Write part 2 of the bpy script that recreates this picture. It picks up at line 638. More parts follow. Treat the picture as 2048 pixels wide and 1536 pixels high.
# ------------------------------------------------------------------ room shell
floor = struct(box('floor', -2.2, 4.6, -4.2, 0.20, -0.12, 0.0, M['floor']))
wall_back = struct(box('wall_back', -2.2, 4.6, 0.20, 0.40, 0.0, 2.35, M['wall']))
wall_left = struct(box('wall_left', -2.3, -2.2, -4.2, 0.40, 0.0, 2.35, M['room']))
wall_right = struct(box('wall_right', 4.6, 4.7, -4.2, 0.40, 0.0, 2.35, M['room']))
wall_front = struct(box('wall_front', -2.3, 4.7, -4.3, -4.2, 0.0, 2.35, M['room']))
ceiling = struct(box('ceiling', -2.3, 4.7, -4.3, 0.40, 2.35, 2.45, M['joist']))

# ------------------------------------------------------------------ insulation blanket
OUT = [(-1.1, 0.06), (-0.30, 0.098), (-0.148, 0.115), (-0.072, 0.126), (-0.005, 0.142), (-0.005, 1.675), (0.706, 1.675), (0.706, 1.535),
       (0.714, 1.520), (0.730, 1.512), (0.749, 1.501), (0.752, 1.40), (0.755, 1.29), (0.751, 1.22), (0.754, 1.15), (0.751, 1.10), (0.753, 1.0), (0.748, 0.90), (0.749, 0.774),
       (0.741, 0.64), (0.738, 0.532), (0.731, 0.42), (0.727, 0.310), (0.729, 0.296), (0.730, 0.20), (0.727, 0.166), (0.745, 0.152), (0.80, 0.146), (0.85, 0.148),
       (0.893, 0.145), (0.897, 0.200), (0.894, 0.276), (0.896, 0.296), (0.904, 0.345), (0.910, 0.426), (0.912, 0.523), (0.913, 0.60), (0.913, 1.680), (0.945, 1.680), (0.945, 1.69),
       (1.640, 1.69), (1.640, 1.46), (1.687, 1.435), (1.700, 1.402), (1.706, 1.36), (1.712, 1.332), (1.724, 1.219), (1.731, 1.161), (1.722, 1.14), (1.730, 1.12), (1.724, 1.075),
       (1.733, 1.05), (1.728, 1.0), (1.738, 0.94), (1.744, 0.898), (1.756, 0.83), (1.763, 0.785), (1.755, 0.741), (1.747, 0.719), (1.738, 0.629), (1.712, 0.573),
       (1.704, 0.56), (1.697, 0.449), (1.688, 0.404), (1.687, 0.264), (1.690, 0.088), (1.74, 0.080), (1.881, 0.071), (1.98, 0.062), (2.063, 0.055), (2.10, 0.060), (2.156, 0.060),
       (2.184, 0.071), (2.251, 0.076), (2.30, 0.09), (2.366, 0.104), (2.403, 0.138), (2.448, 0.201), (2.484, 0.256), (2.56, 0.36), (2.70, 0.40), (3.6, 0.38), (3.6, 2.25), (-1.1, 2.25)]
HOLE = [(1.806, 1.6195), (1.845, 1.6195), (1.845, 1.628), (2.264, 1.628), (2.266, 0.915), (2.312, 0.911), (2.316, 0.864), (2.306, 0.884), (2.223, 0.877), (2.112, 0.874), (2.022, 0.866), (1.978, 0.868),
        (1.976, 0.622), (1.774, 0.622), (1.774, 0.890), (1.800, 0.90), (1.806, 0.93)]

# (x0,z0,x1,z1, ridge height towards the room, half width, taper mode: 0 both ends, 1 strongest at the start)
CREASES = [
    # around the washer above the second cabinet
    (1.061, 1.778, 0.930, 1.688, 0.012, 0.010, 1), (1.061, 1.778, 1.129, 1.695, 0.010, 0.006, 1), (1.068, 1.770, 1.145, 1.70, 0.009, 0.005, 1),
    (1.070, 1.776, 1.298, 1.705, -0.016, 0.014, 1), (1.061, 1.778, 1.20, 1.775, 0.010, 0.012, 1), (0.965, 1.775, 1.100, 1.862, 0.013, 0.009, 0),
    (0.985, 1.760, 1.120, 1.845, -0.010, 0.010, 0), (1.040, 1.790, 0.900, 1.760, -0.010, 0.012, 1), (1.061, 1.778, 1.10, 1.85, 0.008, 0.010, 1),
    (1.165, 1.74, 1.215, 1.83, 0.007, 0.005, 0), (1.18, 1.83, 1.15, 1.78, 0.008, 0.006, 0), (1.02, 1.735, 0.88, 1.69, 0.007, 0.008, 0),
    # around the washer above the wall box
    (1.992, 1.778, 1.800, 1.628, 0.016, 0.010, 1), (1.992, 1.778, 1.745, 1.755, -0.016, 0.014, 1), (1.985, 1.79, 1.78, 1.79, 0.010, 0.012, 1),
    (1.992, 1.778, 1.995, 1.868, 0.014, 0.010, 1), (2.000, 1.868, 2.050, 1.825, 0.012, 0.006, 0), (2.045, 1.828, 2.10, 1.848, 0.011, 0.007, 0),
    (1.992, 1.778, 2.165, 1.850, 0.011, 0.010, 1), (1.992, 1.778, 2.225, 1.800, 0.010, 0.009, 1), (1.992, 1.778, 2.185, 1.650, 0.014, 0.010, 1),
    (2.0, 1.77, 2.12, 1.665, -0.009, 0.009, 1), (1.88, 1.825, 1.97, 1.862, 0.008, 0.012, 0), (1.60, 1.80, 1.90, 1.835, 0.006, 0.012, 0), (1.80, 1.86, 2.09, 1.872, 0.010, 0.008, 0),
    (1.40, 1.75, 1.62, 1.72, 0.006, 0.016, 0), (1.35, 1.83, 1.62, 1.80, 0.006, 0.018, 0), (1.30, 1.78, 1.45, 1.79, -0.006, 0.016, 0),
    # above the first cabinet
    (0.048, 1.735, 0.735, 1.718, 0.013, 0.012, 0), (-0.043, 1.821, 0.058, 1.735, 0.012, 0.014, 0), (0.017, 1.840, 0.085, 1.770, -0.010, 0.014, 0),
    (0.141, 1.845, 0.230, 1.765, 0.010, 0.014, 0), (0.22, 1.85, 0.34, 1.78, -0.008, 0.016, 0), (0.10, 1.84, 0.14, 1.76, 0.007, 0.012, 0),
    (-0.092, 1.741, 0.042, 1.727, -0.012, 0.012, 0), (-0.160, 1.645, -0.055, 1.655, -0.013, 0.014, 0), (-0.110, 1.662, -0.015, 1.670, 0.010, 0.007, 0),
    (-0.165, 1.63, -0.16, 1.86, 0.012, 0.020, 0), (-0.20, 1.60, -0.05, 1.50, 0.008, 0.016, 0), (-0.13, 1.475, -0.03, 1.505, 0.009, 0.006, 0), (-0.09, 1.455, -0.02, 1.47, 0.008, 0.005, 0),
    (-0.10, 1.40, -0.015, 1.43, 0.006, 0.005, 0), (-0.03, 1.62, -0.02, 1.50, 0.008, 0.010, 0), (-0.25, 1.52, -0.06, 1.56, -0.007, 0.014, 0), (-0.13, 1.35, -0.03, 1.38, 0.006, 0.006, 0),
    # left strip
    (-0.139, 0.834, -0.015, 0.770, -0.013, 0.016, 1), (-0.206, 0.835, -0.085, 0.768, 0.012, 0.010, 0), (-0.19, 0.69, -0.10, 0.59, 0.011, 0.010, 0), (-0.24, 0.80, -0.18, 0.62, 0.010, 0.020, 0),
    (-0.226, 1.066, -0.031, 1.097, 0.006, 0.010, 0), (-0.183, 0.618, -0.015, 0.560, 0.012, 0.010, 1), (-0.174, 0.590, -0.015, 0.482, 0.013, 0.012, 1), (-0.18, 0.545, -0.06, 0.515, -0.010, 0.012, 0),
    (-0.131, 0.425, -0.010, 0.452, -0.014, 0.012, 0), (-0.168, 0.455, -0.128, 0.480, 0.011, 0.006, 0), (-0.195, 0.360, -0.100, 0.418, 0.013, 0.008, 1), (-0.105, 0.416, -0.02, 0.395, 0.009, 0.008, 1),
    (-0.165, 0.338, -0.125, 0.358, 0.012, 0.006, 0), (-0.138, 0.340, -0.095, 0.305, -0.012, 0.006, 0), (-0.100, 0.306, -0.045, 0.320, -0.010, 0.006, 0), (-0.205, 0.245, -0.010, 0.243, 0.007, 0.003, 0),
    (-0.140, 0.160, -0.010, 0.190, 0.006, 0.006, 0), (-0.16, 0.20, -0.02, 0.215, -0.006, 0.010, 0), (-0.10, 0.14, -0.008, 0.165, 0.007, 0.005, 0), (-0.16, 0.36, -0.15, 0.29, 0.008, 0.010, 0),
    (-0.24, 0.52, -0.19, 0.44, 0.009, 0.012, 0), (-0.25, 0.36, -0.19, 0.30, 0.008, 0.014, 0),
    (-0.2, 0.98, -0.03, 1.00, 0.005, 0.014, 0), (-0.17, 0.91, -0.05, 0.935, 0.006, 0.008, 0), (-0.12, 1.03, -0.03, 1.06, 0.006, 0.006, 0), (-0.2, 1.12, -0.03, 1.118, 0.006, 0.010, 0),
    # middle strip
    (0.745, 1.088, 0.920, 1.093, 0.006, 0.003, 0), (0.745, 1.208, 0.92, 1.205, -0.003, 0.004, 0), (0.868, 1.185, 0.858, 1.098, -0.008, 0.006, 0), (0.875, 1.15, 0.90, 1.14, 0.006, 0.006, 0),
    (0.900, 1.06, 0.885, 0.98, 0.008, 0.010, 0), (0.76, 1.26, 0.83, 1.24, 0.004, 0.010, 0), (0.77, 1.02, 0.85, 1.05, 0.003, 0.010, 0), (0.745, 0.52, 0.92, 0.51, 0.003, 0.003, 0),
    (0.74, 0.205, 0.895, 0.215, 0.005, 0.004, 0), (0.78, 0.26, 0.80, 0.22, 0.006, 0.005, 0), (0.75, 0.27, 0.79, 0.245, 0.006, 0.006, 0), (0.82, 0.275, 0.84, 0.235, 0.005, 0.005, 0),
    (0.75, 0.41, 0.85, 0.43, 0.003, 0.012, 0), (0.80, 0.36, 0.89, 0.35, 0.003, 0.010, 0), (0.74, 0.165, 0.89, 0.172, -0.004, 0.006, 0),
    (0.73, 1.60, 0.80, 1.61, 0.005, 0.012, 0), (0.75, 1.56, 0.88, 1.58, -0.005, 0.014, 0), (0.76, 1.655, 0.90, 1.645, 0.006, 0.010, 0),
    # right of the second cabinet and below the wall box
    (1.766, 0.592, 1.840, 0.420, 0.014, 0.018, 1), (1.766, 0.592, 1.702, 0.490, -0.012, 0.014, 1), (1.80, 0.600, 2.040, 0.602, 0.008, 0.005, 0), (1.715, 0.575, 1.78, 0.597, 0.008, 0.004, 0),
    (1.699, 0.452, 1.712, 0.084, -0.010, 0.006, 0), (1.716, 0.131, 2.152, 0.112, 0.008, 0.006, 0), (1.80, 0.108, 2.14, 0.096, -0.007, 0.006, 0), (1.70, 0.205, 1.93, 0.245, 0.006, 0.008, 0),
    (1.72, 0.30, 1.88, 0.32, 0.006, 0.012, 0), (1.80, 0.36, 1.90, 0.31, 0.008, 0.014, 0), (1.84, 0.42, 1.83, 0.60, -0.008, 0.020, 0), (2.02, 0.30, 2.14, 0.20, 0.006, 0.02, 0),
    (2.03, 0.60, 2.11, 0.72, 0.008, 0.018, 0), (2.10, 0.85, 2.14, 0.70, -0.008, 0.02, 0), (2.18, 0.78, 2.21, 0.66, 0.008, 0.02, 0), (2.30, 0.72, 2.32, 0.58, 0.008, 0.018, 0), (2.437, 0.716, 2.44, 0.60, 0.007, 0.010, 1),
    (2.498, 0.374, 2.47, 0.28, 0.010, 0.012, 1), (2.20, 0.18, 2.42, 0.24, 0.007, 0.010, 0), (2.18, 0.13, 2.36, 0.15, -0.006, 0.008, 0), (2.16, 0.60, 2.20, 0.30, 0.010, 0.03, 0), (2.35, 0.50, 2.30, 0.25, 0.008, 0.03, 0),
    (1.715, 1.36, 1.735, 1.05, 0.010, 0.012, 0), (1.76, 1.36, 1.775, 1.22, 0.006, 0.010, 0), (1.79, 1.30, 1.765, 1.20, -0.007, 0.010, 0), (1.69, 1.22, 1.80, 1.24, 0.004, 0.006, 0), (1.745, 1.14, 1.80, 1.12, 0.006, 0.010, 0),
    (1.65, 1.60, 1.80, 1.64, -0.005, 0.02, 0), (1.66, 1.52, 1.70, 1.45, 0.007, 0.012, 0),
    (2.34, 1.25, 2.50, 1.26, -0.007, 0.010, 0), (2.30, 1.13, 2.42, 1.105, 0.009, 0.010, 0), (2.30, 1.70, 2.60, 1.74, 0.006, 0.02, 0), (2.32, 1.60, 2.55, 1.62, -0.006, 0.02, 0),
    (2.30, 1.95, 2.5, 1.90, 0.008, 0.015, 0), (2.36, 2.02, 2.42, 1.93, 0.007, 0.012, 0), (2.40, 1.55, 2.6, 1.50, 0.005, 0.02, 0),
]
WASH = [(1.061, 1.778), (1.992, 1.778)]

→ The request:
From the first line of the data above to the line holding "2.35, 2.45, M['joist']))", reproduce each line exactly; emit no other lines.

→ Written response:
Write part 2 of the bpy script that recreates this picture. It picks up at line 638. More parts follow. Treat the picture as 2048 pixels wide and 1536 pixels high.
# ------------------------------------------------------------------ room shell
floor = struct(box('floor', -2.2, 4.6, -4.2, 0.20, -0.12, 0.0, M['floor']))
wall_back = struct(box('wall_back', -2.2, 4.6, 0.20, 0.40, 0.0, 2.35, M['wall']))
wall_left = struct(box('wall_left', -2.3, -2.2, -4.2, 0.40, 0.0, 2.35, M['room']))
wall_right = struct(box('wall_right', 4.6, 4.7, -4.2, 0.40, 0.0, 2.35, M['room']))
wall_front = struct(box('wall_front', -2.3, 4.7, -4.3, -4.2, 0.0, 2.35, M['room']))
ceiling = struct(box('ceiling', -2.3, 4.7, -4.3, 0.40, 2.35, 2.45, M['joist']))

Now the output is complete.